"Plötzlich Familie": Adoptieren wir Kinder oder Probleme?
Von Franco Schedl
Kindererziehung ist Schwerarbeit. Warum tut man sich sowas bloß an? Fragen wir doch mal das Ehepaar aus diesem Film. Pete (Mark Wahlberg) und Ellie (Rose Byrne) renoviert baufällige Häuser und beschließt, dass auch ihr Leben eine Generalüberholung nötig hätte. Die Ehe ist bisher kinderlos geblieben (woran das genau liegt wird eigentlich nie erklärt), aber es gibt ja noch andere Möglichkeiten, herauszufinden, ob man gute Eltern abgeben würde.
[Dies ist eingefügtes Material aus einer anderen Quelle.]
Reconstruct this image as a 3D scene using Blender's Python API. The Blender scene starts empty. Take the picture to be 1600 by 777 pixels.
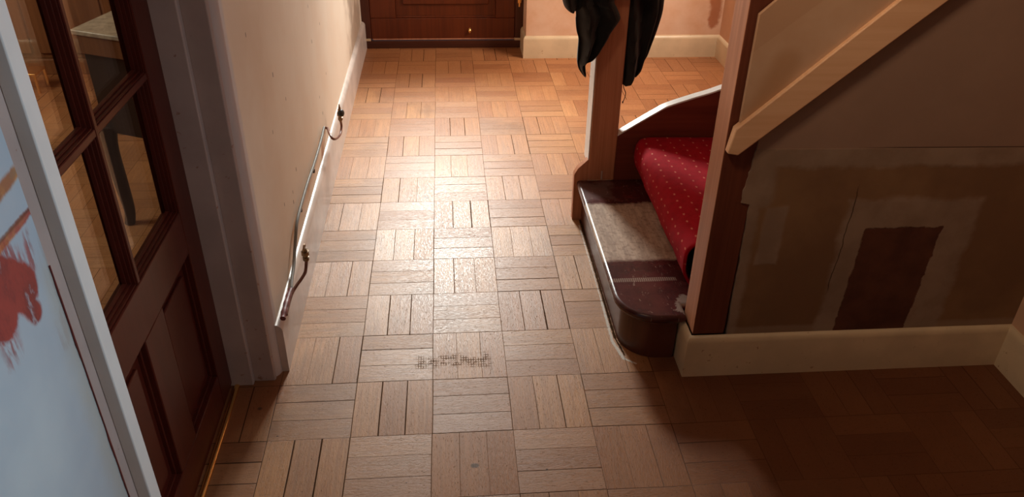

Die beiden erwägen, ein Kind zu adoptieren.
Gute Vorsätze
Doch dann kommt alles ganz anders, denn aus dem vorgesehenen einen Kind werden plötzlich drei: die Halbwüchsige Lizzy sowie ihre beiden kleineren Geschwister Juan und Lita ziehen bei ihnen ein und stellen ihr bisheriges Leben auf den Kopf. Noch dazu haben Ellies Verwandte die größten Bedenken, weil diese Kinder nicht nur einen sogenannten Migrationshintergund aufweisen, sondern aus einer echten Crack-Familie stammen: die drogensüchtige Mutter hat vor ein paar Jahren das Haus abgefackelt und ist im Gefängnis gelandet (und über den Vater ist gleich gar nichts bekannt).
Viele Probleme
Während sich die frischgebackenen Adoptiveltern im neuen Glück sonnen, lassen die Konflikte nicht lange auf sich warten: der ängstliche Junge ist fürchterlich ungeschickt und sich selber im Weg, was zu pausenlosen Unfällen führt; das kleine Mädchen ernährt sich nur von Kartoffelchips und kann sehr eigensinnig sein – sobald etwas nicht nach ihrem Willen geht, wird sie unausstehlich; die 15jährige Lizzy hingegen steckt in der Pubertät, was ohnehin schon alles sagt, und sehnt sich nach ihrer leiblichen Mutter, weshalb es ihr schwer fällt, Pete und Ellie gegenüber echte Gefühle zu zeigen. Das Unverständnis zwischen den gutwilligen Erwachsenen und den Kindern nimmt manchmal direkt absurde Züge an und dennoch wirkt alles, wie aus dem Leben gegriffen.
Ohne Weichzeichner
Im Gegensatz zu vielen anderen Hollywoodkomödien wird hier nicht pausenlos der Weichzeichner zum Einsatz, sondern echte Probleme werden angesprochen und Schattenseiten nicht ausgespart. Regisseur Sean Anders (von dem die beiden „Daddy’s Home“-Filme stammen) kann diese Geschichte wohl deshalb so glaubwürdig erzählen, weil er auf eigene Erlebnisse zurückgreift. Wir lernen viele kauzige doch zutiefst glaubwürdige Charaktere mit all ihren kleinen Schwächen und seltsamen Angewohnheiten kennen (manche von ihnen haben aber auch einfach bloß einen großen Knall). Scharf gezeichnet sind zum Beispiel die verschiedenen Typen aus dem Adoptionskurs, aber auch die weitverzweigte Verwandtschaft der beiden Hauptfiguren kann sich sehen lassen - allen voran Petes resolute Mutter, während seine Schwiegermama das genaue Gegenteil dazu ist; und Octavia Spencer hat als Adoptions-Expertin Herz und Zunge auf dem rechten Fleck. Immerhin zeichnet sich „Plötzlich Familie“ auch durch witzig-intelligente Dialoge aus, und wir werden den Film bestimmt gerne in Form einer Kinokarte adoptieren.